Dans ce combat d’un milliardaire contre un millionnaire, Yves Bouvier marque d’abord des points. A Monaco en 2019, puis à Genève en 2021, le Ministère public classe la plainte pénale déposée par Rybolovlev. Mais en 2022, la chambre pénale de recours de la Cour de justice de Genève ordonne au Ministère public de rouvrir le dossier. Par ailleurs, Dmitri Rybolovlev poursuit aux États-Unis la maison de ventes aux enchères Sotheby’s, qu’il accuse d’avoir aidé Yves Bouvier à surfacturer certaines œuvres d’art.

Dans son livre Maria Roma reconnaît qu’elle est «passée à l’ennemi», écrivant à l’avocate du milliardaire: «Merci de transmettre ce message à DR [Dmitri Rybolovlev]: je pense que nous devrions parler. Je pourrais être votre joker».
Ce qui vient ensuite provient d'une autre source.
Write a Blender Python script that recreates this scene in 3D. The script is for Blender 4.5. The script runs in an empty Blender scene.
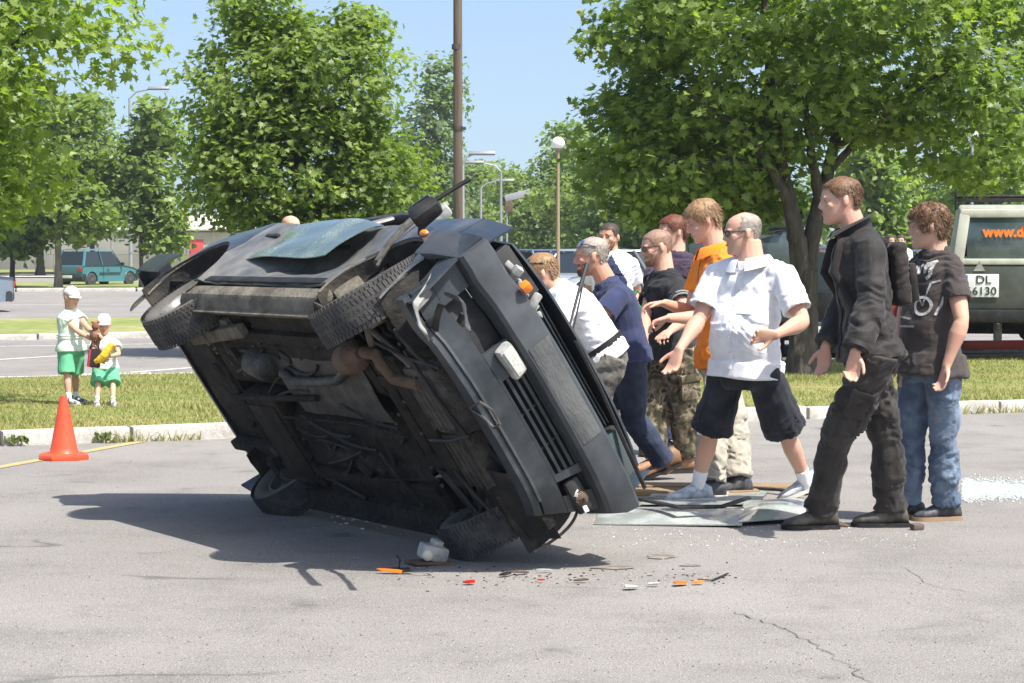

Pour Yacine Rezki, l’avocat du marchand d’art, les échanges de courriel laissent penser que, par l’intermédiaire de l’escort-girl, le principal adversaire d’Yves Bouvier serait «possiblement» entré en contact avec le fisc suisse.

Quant à Yves Bouvier, il ne cache pas son indignation: «J’ai le droit de savoir si notre administration fiscale a pu se laisser influencer par un oligarque russe. N’ai-je pas le droit dans mon pays à une enquête impartiale et à un procès équitable?».

De son côté, l’avocate de Dmitri Rybololev, Tetiana Bersheda, n’a pas répondu à nos sollicitations. 

Dmitri Rybololev
Dmitri Rybolovlev (4e depuis la gauche) en octobre 2017 à la sortie du tribunal de Monaco, lieu d’un des nombreux épisodes de la bataille juridique qui l’oppose à Yves Bouvier. AFP

Dix-sept mois de prison

Le 26 mai 2018, à Chênes-Bougeries, l’escort-girl, surprise par un concierge, est arrêtée par la police. Ses liens avec l’agent du fisc n’ont pas pu lui éviter la prison.

«Ne sachant toutefois pas comment ces documents ont été obtenus, ils ne sont, en l’état, pas exploitables par nos services: il en ira de même pour tous les documents que vous seriez amenés à produire dans le futur», lui écrit-il après son arrestation.

Maria Roma va passer dix-sept mois en détention provisoire. Lors de notre rencontre cette femme, âgée de 51 ans, qui se dit «abimée depuis l’enfance», habitait Annecy, en Haute-Savoie.

Le 31 mai 2023, le tribunal correctionnel a déclaré Maria Roma coupable de vol par métier, d’appropriation illégitime, d’utilisation frauduleuse d’un ordinateur par métier, d’escroquerie et de faux dans les titres, la condamnant à une peine privative de liberté de 24 mois (sous déduction des jours de détention avant jugement). L’escort-girl, absente lors de son procès, a décidé de faire appel.

Dans son jugement le tribunal correctionnel donne le nom du haut fonctionnaire de l’Administration fédérale des contributions en contact avec Maria Roma, mais sans préciser sa fonction. Il se contente d’écrire qu’il «prend acte des explications de la prévenue s’agissant des courriers dérobés dans l’intention de transmettre des informations à B. A.»